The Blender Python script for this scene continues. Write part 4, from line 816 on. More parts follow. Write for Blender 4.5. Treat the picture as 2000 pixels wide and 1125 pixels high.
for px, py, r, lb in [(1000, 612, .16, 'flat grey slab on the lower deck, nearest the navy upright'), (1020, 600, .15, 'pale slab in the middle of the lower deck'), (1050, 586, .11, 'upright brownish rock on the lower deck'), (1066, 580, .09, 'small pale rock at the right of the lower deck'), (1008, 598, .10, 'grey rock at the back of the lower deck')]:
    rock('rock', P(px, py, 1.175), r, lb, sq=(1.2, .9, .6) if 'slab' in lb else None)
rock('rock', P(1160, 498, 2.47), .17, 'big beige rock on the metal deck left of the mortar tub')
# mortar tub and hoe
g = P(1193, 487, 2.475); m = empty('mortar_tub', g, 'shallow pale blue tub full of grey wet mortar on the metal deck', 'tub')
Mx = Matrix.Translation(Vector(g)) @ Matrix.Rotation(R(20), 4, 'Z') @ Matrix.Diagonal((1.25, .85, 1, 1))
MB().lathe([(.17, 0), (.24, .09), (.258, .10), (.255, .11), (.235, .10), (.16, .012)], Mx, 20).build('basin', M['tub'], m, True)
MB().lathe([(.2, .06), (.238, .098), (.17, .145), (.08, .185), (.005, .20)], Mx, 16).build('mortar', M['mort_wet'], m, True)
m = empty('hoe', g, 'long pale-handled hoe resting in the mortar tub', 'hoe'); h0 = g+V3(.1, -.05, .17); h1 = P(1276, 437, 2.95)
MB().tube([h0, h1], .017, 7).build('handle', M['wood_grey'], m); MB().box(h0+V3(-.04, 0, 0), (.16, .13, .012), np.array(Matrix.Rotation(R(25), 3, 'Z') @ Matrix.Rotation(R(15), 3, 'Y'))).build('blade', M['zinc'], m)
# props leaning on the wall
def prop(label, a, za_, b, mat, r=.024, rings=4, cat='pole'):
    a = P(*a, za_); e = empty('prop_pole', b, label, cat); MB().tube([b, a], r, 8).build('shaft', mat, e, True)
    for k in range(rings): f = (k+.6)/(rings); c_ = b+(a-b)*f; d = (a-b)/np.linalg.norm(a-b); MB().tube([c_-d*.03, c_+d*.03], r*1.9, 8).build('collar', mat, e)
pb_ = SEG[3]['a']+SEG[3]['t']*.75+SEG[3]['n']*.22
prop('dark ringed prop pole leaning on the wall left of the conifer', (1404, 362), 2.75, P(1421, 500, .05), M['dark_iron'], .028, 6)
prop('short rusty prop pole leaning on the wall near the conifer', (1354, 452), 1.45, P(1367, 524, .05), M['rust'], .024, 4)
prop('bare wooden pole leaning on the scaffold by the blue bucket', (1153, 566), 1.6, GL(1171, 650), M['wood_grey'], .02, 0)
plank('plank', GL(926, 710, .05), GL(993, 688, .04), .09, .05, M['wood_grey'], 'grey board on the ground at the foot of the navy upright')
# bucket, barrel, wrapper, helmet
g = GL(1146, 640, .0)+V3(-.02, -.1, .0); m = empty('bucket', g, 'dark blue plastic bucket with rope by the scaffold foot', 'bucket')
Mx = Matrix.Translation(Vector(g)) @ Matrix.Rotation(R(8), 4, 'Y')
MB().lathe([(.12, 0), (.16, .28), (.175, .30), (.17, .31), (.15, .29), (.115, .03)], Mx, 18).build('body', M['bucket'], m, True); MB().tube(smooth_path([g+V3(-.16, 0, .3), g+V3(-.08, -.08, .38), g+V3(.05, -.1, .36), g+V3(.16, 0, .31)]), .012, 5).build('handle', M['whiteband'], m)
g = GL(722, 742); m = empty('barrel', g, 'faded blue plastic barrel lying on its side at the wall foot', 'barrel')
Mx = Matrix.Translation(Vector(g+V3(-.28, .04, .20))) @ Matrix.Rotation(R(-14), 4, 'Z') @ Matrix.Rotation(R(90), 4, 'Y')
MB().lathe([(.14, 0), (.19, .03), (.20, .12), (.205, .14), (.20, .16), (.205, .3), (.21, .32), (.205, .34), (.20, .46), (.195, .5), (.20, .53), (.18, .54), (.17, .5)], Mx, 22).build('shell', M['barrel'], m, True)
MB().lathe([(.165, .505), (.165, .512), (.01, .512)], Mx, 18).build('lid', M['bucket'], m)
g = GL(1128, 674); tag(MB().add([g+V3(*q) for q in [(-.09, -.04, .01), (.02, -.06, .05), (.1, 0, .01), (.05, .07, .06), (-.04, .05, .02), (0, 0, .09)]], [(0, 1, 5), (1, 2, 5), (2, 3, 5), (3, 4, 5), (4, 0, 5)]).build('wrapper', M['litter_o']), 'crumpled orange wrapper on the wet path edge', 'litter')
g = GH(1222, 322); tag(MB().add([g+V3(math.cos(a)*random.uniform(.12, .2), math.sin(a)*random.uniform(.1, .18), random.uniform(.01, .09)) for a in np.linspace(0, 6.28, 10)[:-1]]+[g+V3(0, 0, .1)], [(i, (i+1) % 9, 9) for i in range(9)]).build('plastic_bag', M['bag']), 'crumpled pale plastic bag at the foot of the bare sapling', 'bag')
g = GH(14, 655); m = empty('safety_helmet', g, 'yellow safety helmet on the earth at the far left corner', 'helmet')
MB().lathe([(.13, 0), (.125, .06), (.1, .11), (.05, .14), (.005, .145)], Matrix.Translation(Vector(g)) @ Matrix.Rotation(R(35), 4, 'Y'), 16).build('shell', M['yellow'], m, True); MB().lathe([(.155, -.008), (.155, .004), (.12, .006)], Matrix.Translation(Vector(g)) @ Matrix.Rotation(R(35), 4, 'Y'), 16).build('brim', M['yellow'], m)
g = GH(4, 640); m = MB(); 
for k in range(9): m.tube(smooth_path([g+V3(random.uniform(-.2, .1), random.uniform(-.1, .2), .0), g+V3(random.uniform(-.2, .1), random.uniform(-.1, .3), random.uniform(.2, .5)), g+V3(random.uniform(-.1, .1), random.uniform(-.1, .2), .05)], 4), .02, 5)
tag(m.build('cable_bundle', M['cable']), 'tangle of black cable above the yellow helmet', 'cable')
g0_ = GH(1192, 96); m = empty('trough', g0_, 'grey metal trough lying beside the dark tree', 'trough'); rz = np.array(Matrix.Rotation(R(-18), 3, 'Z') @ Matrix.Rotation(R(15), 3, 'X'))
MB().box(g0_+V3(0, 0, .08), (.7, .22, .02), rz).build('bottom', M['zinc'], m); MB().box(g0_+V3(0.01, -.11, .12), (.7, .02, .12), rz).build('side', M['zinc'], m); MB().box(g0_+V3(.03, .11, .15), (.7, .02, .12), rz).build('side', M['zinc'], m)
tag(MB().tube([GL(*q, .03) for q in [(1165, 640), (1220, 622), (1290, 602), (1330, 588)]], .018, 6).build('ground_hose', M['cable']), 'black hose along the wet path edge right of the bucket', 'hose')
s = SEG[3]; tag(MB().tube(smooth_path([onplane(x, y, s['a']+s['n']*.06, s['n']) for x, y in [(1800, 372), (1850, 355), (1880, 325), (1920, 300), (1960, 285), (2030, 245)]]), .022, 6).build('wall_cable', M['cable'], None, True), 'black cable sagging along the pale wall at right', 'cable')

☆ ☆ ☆

Write the complete data out, exactly as above.

## Result for this exercise
The Blender Python script for this scene continues. Write part 4, from line 816 on. More parts follow. Write for Blender 4.5. Treat the picture as 2000 pixels wide and 1125 pixels high.
for px, py, r, lb in [(1000, 612, .16, 'flat grey slab on the lower deck, nearest the navy upright'), (1020, 600, .15, 'pale slab in the middle of the lower deck'), (1050, 586, .11, 'upright brownish rock on the lower deck'), (1066, 580, .09, 'small pale rock at the right of the lower deck'), (1008, 598, .10, 'grey rock at the back of the lower deck')]:
    rock('rock', P(px, py, 1.175), r, lb, sq=(1.2, .9, .6) if 'slab' in lb else None)
rock('rock', P(1160, 498, 2.47), .17, 'big beige rock on the metal deck left of the mortar tub')
# mortar tub and hoe
g = P(1193, 487, 2.475); m = empty('mortar_tub', g, 'shallow pale blue tub full of grey wet mortar on the metal deck', 'tub')
Mx = Matrix.Translation(Vector(g)) @ Matrix.Rotation(R(20), 4, 'Z') @ Matrix.Diagonal((1.25, .85, 1, 1))
MB().lathe([(.17, 0), (.24, .09), (.258, .10), (.255, .11), (.235, .10), (.16, .012)], Mx, 20).build('basin', M['tub'], m, True)
MB().lathe([(.2, .06), (.238, .098), (.17, .145), (.08, .185), (.005, .20)], Mx, 16).build('mortar', M['mort_wet'], m, True)
m = empty('hoe', g, 'long pale-handled hoe resting in the mortar tub', 'hoe'); h0 = g+V3(.1, -.05, .17); h1 = P(1276, 437, 2.95)
MB().tube([h0, h1], .017, 7).build('handle', M['wood_grey'], m); MB().box(h0+V3(-.04, 0, 0), (.16, .13, .012), np.array(Matrix.Rotation(R(25), 3, 'Z') @ Matrix.Rotation(R(15), 3, 'Y'))).build('blade', M['zinc'], m)
# props leaning on the wall
def prop(label, a, za_, b, mat, r=.024, rings=4, cat='pole'):
    a = P(*a, za_); e = empty('prop_pole', b, label, cat); MB().tube([b, a], r, 8).build('shaft', mat, e, True)
    for k in range(rings): f = (k+.6)/(rings); c_ = b+(a-b)*f; d = (a-b)/np.linalg.norm(a-b); MB().tube([c_-d*.03, c_+d*.03], r*1.9, 8).build('collar', mat, e)
pb_ = SEG[3]['a']+SEG[3]['t']*.75+SEG[3]['n']*.22
prop('dark ringed prop pole leaning on the wall left of the conifer', (1404, 362), 2.75, P(1421, 500, .05), M['dark_iron'], .028, 6)
prop('short rusty prop pole leaning on the wall near the conifer', (1354, 452), 1.45, P(1367, 524, .05), M['rust'], .024, 4)
prop('bare wooden pole leaning on the scaffold by the blue bucket', (1153, 566), 1.6, GL(1171, 650), M['wood_grey'], .02, 0)
plank('plank', GL(926, 710, .05), GL(993, 688, .04), .09, .05, M['wood_grey'], 'grey board on the ground at the foot of the navy upright')
# bucket, barrel, wrapper, helmet
g = GL(1146, 640, .0)+V3(-.02, -.1, .0); m = empty('bucket', g, 'dark blue plastic bucket with rope by the scaffold foot', 'bucket')
Mx = Matrix.Translation(Vector(g)) @ Matrix.Rotation(R(8), 4, 'Y')
MB().lathe([(.12, 0), (.16, .28), (.175, .30), (.17, .31), (.15, .29), (.115, .03)], Mx, 18).build('body', M['bucket'], m, True); MB().tube(smooth_path([g+V3(-.16, 0, .3), g+V3(-.08, -.08, .38), g+V3(.05, -.1, .36), g+V3(.16, 0, .31)]), .012, 5).build('handle', M['whiteband'], m)
g = GL(722, 742); m = empty('barrel', g, 'faded blue plastic barrel lying on its side at the wall foot', 'barrel')
Mx = Matrix.Translation(Vector(g+V3(-.28, .04, .20))) @ Matrix.Rotation(R(-14), 4, 'Z') @ Matrix.Rotation(R(90), 4, 'Y')
MB().lathe([(.14, 0), (.19, .03), (.20, .12), (.205, .14), (.20, .16), (.205, .3), (.21, .32), (.205, .34), (.20, .46), (.195, .5), (.20, .53), (.18, .54), (.17, .5)], Mx, 22).build('shell', M['barrel'], m, True)
MB().lathe([(.165, .505), (.165, .512), (.01, .512)], Mx, 18).build('lid', M['bucket'], m)
g = GL(1128, 674); tag(MB().add([g+V3(*q) for q in [(-.09, -.04, .01), (.02, -.06, .05), (.1, 0, .01), (.05, .07, .06), (-.04, .05, .02), (0, 0, .09)]], [(0, 1, 5), (1, 2, 5), (2, 3, 5), (3, 4, 5), (4, 0, 5)]).build('wrapper', M['litter_o']), 'crumpled orange wrapper on the wet path edge', 'litter')
g = GH(1222, 322); tag(MB().add([g+V3(math.cos(a)*random.uniform(.12, .2), math.sin(a)*random.uniform(.1, .18), random.uniform(.01, .09)) for a in np.linspace(0, 6.28, 10)[:-1]]+[g+V3(0, 0, .1)], [(i, (i+1) % 9, 9) for i in range(9)]).build('plastic_bag', M['bag']), 'crumpled pale plastic bag at the foot of the bare sapling', 'bag')
g = GH(14, 655); m = empty('safety_helmet', g, 'yellow safety helmet on the earth at the far left corner', 'helmet')
MB().lathe([(.13, 0), (.125, .06), (.1, .11), (.05, .14), (.005, .145)], Matrix.Translation(Vector(g)) @ Matrix.Rotation(R(35), 4, 'Y'), 16).build('shell', M['yellow'], m, True); MB().lathe([(.155, -.008), (.155, .004), (.12, .006)], Matrix.Translation(Vector(g)) @ Matrix.Rotation(R(35), 4, 'Y'), 16).build('brim', M['yellow'], m)
g = GH(4, 640); m = MB(); 
for k in range(9): m.tube(smooth_path([g+V3(random.uniform(-.2, .1), random.uniform(-.1, .2), .0), g+V3(random.uniform(-.2, .1), random.uniform(-.1, .3), random.uniform(.2, .5)), g+V3(random.uniform(-.1, .1), random.uniform(-.1, .2), .05)], 4), .02, 5)
tag(m.build('cable_bundle', M['cable']), 'tangle of black cable above the yellow helmet', 'cable')
g0_ = GH(1192, 96); m = empty('trough', g0_, 'grey metal trough lying beside the dark tree', 'trough'); rz = np.array(Matrix.Rotation(R(-18), 3, 'Z') @ Matrix.Rotation(R(15), 3, 'X'))
MB().box(g0_+V3(0, 0, .08), (.7, .22, .02), rz).build('bottom', M['zinc'], m); MB().box(g0_+V3(0.01, -.11, .12), (.7, .02, .12), rz).build('side', M['zinc'], m); MB().box(g0_+V3(.03, .11, .15), (.7, .02, .12), rz).build('side', M['zinc'], m)
tag(MB().tube([GL(*q, .03) for q in [(1165, 640), (1220, 622), (1290, 602), (1330, 588)]], .018, 6).build('ground_hose', M['cable']), 'black hose along the wet path edge right of the bucket', 'hose')
s = SEG[3]; tag(MB().tube(smooth_path([onplane(x, y, s['a']+s['n']*.06, s['n']) for x, y in [(1800, 372), (1850, 355), (1880, 325), (1920, 300), (1960, 285), (2030, 245)]]), .022, 6).build('wall_cable', M['cable'], None, True), 'black cable sagging along the pale wall at right', 'cable')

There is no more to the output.